Los cruces de la ira
- Sergio Vázquez
- 16 dic 2015
- 3 Min. de lectura
"Y en los ojos de la gente se refleja el fracaso; y en los ojos de los hambrientos hay una ira creciente. En las almas de las personas las uvas de la ira se están llenando y cogen peso, listas para la vendimia". Las uvas de la ira, John Steibeck.

Hace un par de días Jordi Alba, con su inocente cara de niño que aún cree en los Reyes Magos, revolucionó las redes sociales en México. Sin ninguna maldad, el lateral obsesionado con los árbitros asistentes afirmaba que todos -en el vestuario, se deduce- imaginaban que el rival azulgrana en la semifinal del Mundial de Clubes iba a ser el América. La suposición del bueno de Jordi sirvió para que los aficionados mexicanos, más confiados que él en la previa del encuentro de cuartos, cargaron contra todo y contra todos al caer contra el chinobrasileño Guangzhou Evergrande. En la suposición de culés y mexicanos hay una fondo tan solidario como ruin -o Ruiz, como diría aquel-.
En los últimos Mundiales de Clubes y en los próximas Eurocopa se han instaurado unas normas clasificatorias distintas, todas derivadas de la fórmula de ampliar el cuadro de participantes. Si la Intercontinental antes era un cara a cara entre europeos y sudamericanos, ahora el Mundialito -o Mundialazo- acoge el ganador de cada continente, e incluso participa algún equipo invitado, como un accésit literario ganado simplemente por el nombre. Más de lo mismo sucede en la Eurocopa, donde en la fase final -aunque parezca la inicial- compiten hasta 32 equipos, consiguiendo un hito en el deporte: que sea más complicado quedar eliminado que clasificarse.
Como en todo lo juzgable en la vida, hay una visión maniquea. Algunos lon ve como una oportunidad para los equipo humildes, mientras otros piensan que desvirtúa los campeonatos. Y los dos se equivocan, pero sobre todo están en lo cierto; o al revés, que más o menos viene a ser lo mismo. Una buena forma de acertar siempre es ponerse en lo peor, y en este asunto se traduce como querer utilizar a los equipos humildes para la distracción general, como se lanzaba a los gladiadores en Roma para que lucharan entre ellos o contra animales. Los gobernantes querían distracción para su pueblo y daban la oportunidad a los esclavos de vivir, pero ni por asomo pensaba que salieran airosos de las porfías.

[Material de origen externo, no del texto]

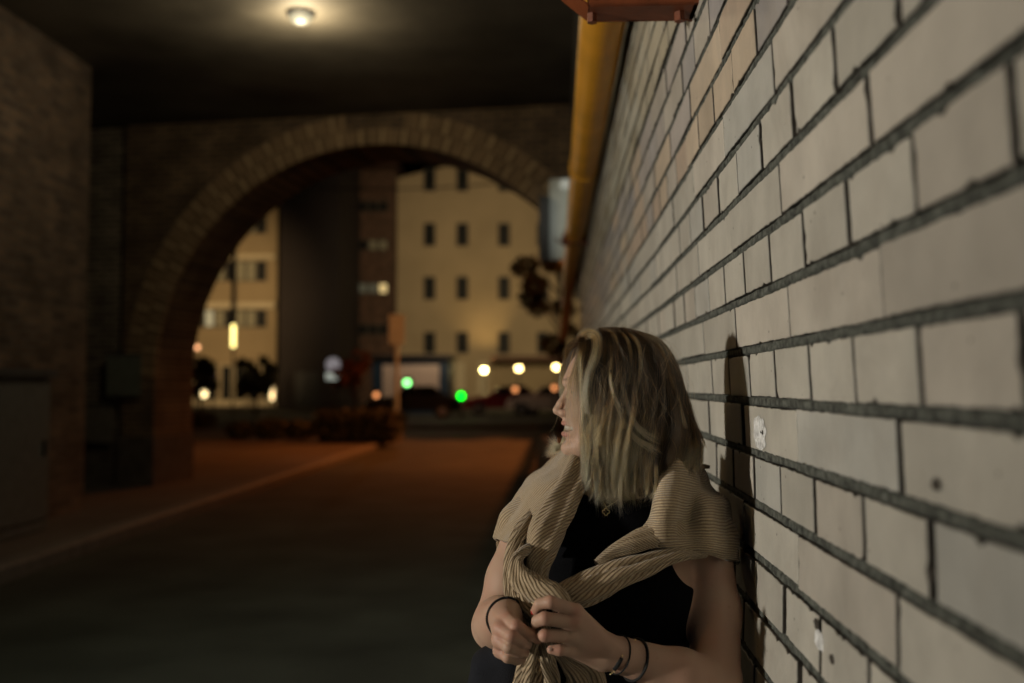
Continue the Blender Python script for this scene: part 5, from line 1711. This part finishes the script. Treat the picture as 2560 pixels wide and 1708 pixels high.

No cuesta imaginarse a Platini y Blatter en una tesitura similar, no en un anfiteatro pero sí en su casa tomando whisky, fumando habanos y acariciando a su gato mientras dilucidan las semifinales y final, obviamente con equipos top. El pequeño se expone para que el grande lo chafe, y ya todos nos hemos distraído un rato antes de las grandes citas, cuando las palomitas dejan paso a las uñas.
Igual que los gobernantes romanos ya mencionados, ni se les pasa por la cabeza que el humilde conjunto pueda sobrevivir. Bien es cierto que exponerlo conlleva un riesgo de sublevación, como ese pequeño que intenta golpear la panza del grandullón, que lo sostiene que insultante facilidad sin dejar espacio entre su palma y la frente del pequeñín. A veces se erigen líderes inesperados, asemejándose a la hormiga que en la asamblea salvaje prometió bajarle los humos al elefante más temido del territorio.
Si todo en la vida es política, el fútbol no puede mantenerse aparte. Steinbeck muestra como nadie en Las uvas de la ira la indefensión de un pueblo oprimido ante los grandes poderosos, entes abstractos que no son nadie en concreto. Incluso en este paisaje desolador, el pueblo es el que gana aunque solo sea porque se mantiene y no se deja chafar, del mismo modo que un equipo pequeño saldrá vencedor del encuentro sea cual sea el resultado si ha sudado más que el rival. Conviene que Platini y Blatter se anden con cuidado porque, tal y como ocurría en la novela ganadora del Pulitzer, cuando el miedo o el complejo se convierten en furia, los poderosos están amenazados. No tener nada que perder otorga una gran ventaja contra aquellos a los que la victoria solo les supone una leve sonrisa.